* _Short problem_: Images are not part of the copy; write out the rest of the data exactly as given.

⁂

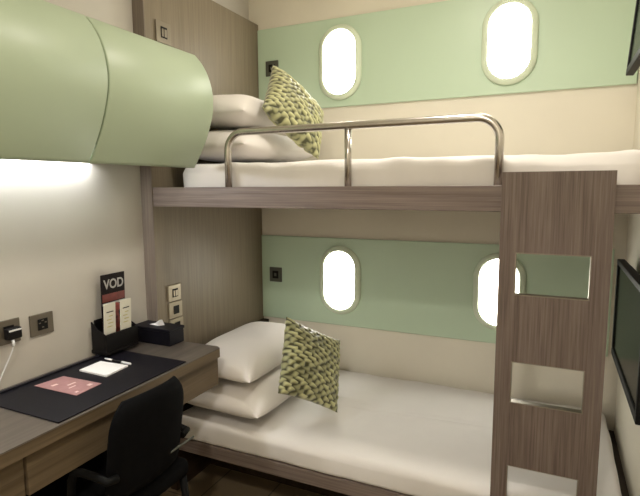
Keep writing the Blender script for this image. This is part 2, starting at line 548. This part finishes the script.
# blotter, card, note, pen on the desk
bm = bmesh.new()
add_box(bm, -1.705, -1.322, 0.972, 1.556, DZ + 0.0005, DZ + 0.005, bev=0.002)
bl = obj('desk_blotter', bm, M['leather'], loc=(-1.51, 1.26, DZ))
tag(bl, 'black leather desk blotter with a raised back edge lying on the desk', 'desk blotter')
bm = bmesh.new(); add_box(bm, -1.705, -1.690, 0.972, 1.556, DZ + 0.0052, DZ + 0.011, bev=0.002)
obj('raised_edge', bm, M['leather'], bl)

def sheet(bm, c4, z, t, mat=0):
    A = [bm.verts.new((x, y, z)) for x, y in c4]; B = [bm.verts.new((x, y, z + t)) for x, y in c4]
    fs = [bm.faces.new(A[::-1]), bm.faces.new(B)] + [bm.faces.new((A[i], A[(i + 1) % 4], B[(i + 1) % 4], B[i])) for i in range(4)]
    for f in fs: f.material_index = mat
def lerp4(c4, u, v):
    a = Vector(c4[0]).lerp(Vector(c4[1]), u); b_ = Vector(c4[3]).lerp(Vector(c4[2]), u)
    p = a.lerp(b_, v); return (p.x, p.y)
zb = DZ + 0.0055
c4 = [(-1.648, 1.130), (-1.634, 1.236), (-1.446, 1.243), (-1.438, 1.131)]
bm = bmesh.new(); sheet(bm, c4, zb, 0.0015)
card = tag(obj('menu_card', bm, M['pink'], loc=(-1.54, 1.18, zb)), 'dusty pink printed card lying on the black blotter', 'card')
for (u0, u1, v0, v1) in ((0.20, 0.40, 0.25, 0.31), (0.45, 0.75, 0.48, 0.52), (0.30, 0.55, 0.62, 0.65), (0.70, 0.85, 0.80, 0.88), (0.15, 0.25, 0.86, 0.91)):
    bm = bmesh.new()
    sheet(bm, [lerp4(c4, u0, v0), lerp4(c4, u1, v0), lerp4(c4, u1, v1), lerp4(c4, u0, v1)], zb + 0.0016, 0.0003)
    obj('print_line', bm, M['pink_light'], card)
c4 = [(-1.625, 1.299), (-1.630, 1.403), (-1.491, 1.412), (-1.481, 1.296)]
bm = bmesh.new(); sheet(bm, c4, zb, 0.006)
tag(obj('note_pad', bm, M['paper'], loc=(-1.55, 1.35, zb)), 'small white notepad on the blotter beside the pink card', 'notepad')
pen = thing('pen', 'slim black and silver pen lying along the far edge of the white notepad', 'pen', (-1.565, 1.43, zb))
a, b_ = Vector((-1.640, 1.432, zb + 0.0052)), Vector((-1.492, 1.428, zb + 0.0052))
d = (b_ - a)
bm = bmesh.new(); add_tube(bm, [a + d * 0.30, a + d * 0.33, a + d * 0.66], [0.003, 0.0048, 0.0048], 10); obj('barrel', bm, M['black'], pen)
bm = bmesh.new(); add_tube(bm, [a, a + d * 0.05, a + d * 0.299], [0.0012, 0.003, 0.0046], 10); obj('tip', bm, M['white_plastic'], pen)
bm = bmesh.new(); add_tube(bm, [a + d * 0.661, a + d * 0.98, b_], [0.0049, 0.0046, 0.003], 10); obj('cap', bm, M['white_plastic'], pen)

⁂

* _Solved problem_:
Keep writing the Blender script for this image. This is part 2, starting at line 548. This part finishes the script.
# blotter, card, note, pen on the desk
bm = bmesh.new()
add_box(bm, -1.705, -1.322, 0.972, 1.556, DZ + 0.0005, DZ + 0.005, bev=0.002)
bl = obj('desk_blotter', bm, M['leather'], loc=(-1.51, 1.26, DZ))
tag(bl, 'black leather desk blotter with a raised back edge lying on the desk', 'desk blotter')
bm = bmesh.new(); add_box(bm, -1.705, -1.690, 0.972, 1.556, DZ + 0.0052, DZ + 0.011, bev=0.002)
obj('raised_edge', bm, M['leather'], bl)

def sheet(bm, c4, z, t, mat=0):
    A = [bm.verts.new((x, y, z)) for x, y in c4]; B = [bm.verts.new((x, y, z + t)) for x, y in c4]
    fs = [bm.faces.new(A[::-1]), bm.faces.new(B)] + [bm.faces.new((A[i], A[(i + 1) % 4], B[(i + 1) % 4], B[i])) for i in range(4)]
    for f in fs: f.material_index = mat
def lerp4(c4, u, v):
    a = Vector(c4[0]).lerp(Vector(c4[1]), u); b_ = Vector(c4[3]).lerp(Vector(c4[2]), u)
    p = a.lerp(b_, v); return (p.x, p.y)
zb = DZ + 0.0055
c4 = [(-1.648, 1.130), (-1.634, 1.236), (-1.446, 1.243), (-1.438, 1.131)]
bm = bmesh.new(); sheet(bm, c4, zb, 0.0015)
card = tag(obj('menu_card', bm, M['pink'], loc=(-1.54, 1.18, zb)), 'dusty pink printed card lying on the black blotter', 'card')
for (u0, u1, v0, v1) in ((0.20, 0.40, 0.25, 0.31), (0.45, 0.75, 0.48, 0.52), (0.30, 0.55, 0.62, 0.65), (0.70, 0.85, 0.80, 0.88), (0.15, 0.25, 0.86, 0.91)):
    bm = bmesh.new()
    sheet(bm, [lerp4(c4, u0, v0), lerp4(c4, u1, v0), lerp4(c4, u1, v1), lerp4(c4, u0, v1)], zb + 0.0016, 0.0003)
    obj('print_line', bm, M['pink_light'], card)
c4 = [(-1.625, 1.299), (-1.630, 1.403), (-1.491, 1.412), (-1.481, 1.296)]
bm = bmesh.new(); sheet(bm, c4, zb, 0.006)
tag(obj('note_pad', bm, M['paper'], loc=(-1.55, 1.35, zb)), 'small white notepad on the blotter beside the pink card', 'notepad')
pen = thing('pen', 'slim black and silver pen lying along the far edge of the white notepad', 'pen', (-1.565, 1.43, zb))
a, b_ = Vector((-1.640, 1.432, zb + 0.0052)), Vector((-1.492, 1.428, zb + 0.0052))
d = (b_ - a)
bm = bmesh.new(); add_tube(bm, [a + d * 0.30, a + d * 0.33, a + d * 0.66], [0.003, 0.0048, 0.0048], 10); obj('barrel', bm, M['black'], pen)
bm = bmesh.new(); add_tube(bm, [a, a + d * 0.05, a + d * 0.299], [0.0012, 0.003, 0.0046], 10); obj('tip', bm, M['white_plastic'], pen)
bm = bmesh.new(); add_tube(bm, [a + d * 0.661, a + d * 0.98, b_], [0.0049, 0.0046, 0.003], 10); obj('cap', bm, M['white_plastic'], pen)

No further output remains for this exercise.